[CrackMonkey] FUQ, slavery is back

Seth David Schoen schoen at loyalty.org
Thu Jan 31 12:48:05 PST 2002


Random Feature writes:

> On Thu, 2002-01-31 at 11:55, Neale Pickett wrote:
> > So then, Praedor Tempus <praedor at arbornet.org> is all like:
> > > On Thu, 2002-01-31 at 10:23, Neale Pickett wrote:
> > >> So then, Overlord of Minnesota and Protector of the Dakotas
> > >>   <hick0142 at tc.umn.edu> is all like:
> > >> 
> > >> I guess you could call that a choice if you also view the Inquisition
> > >> as a great publicity move to offer folks to volunteer for
> > >> Christianity.
> > 
> > > If one is unwilling to fight for it (democracy, the Constitution, Bill
> > > of Rights) then one does not deserve it.  The draft was used in the
> > > Revolutionary War too.  The Founding Fathers, writers of the
> > > Constitution and Bill of Rights, the Supreme Court (the ONLY proper
> > > and legal interpreters of the Constitution)...none see a problem with
> > > the draft.
> > 
> > That's completely irrelevant to my point.  The fact is that "go to war
> > or go to jail" is not what most people would consider much of a choice.
> 
> Freedom and social control - you have complete control over what the
> hell you want to do, as long as you're willing to pay the consequences
> if and when they arise. 
> 
> If it means enough to you, you'll pay the price. If you aren't willing
> to pay the price to stand up for what you believe in, you don't really
> believe in it and you're a hypocrite. 
> 
> I respect someone who's willing to go to jail rather than be drafted if
> they really believe the draft is wrong.

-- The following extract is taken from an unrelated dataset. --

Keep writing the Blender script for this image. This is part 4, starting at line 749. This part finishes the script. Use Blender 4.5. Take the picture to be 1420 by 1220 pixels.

Those who run away to avoid both
> situations are hypocrites. 
>  
> And hypocrites are the lowest form of maggot there is.

I have never understood the particular take on "civil disobedience"
which says that it's _important_ to subject yourself to punishments
for doing things you think are right.

There is the point that, if other people agree with your view, they
are much more galvanized, motivated, and inspired by the fact that you
suffer for your beliefs than they would be if you just practiced your
beliefs without also being punished for them.  If someone wanted to be
imprisoned, that person could certainly have a chance of using his or
her imprisonment to produce struggles and activism.  It was certainly
"productive" for the fight against the DMCA that Dmitry Sklyarov was
in jail (orders of magnitude more outcry and attention were thereby
produced against the DMCA than before).

But I'm completely lost on where the "cowardice" is in avoiding
persecution _that you think is real and genuine persecution_.  Not
everyone's desire is to make a point or to be a martyr; some people
just what to do what they believe in.  Does this mean that it's
_cowardly_ or _hypocritical_ for them to try to evade the punishments
others want to impose on them?

I don't see any more obligation to go to jail for evading the draft,
or for any other form of "civil disobedience", than I do for fugitive
slaves to surrender themselves, or for Marranos to give themselves up
to the Inquisition, lest they should be "hypocritical" in failing to
make martyrs of themselves to further expose and reveal to the world the
injustice of the Inquisition as it burns them at the stake for
violating the duly constituted laws of the sovereign church and state.

Martin Luther King was famous for talking about how people who broke
laws should expect to (or would attain or seem to attain more more
moral justification if they expected to) be punished, and that this
was necessary to promote respect for law, etc., etc.  That's all very
nice for people who are in the midst of a very public and organized
social struggle and who care to be activists and get to write letters
from jails and books about what it was like to be in jail or be beaten
or and essays about what the moral significance of having been
imprisoned for acting on conscience might be.  How about people whose
goal is just to act on their beliefs and, if such a thing were
possible, not suffer martyrdom for them?

-- 
Seth David Schoen <schoen at loyalty.org> | Reading is a right, not a feature!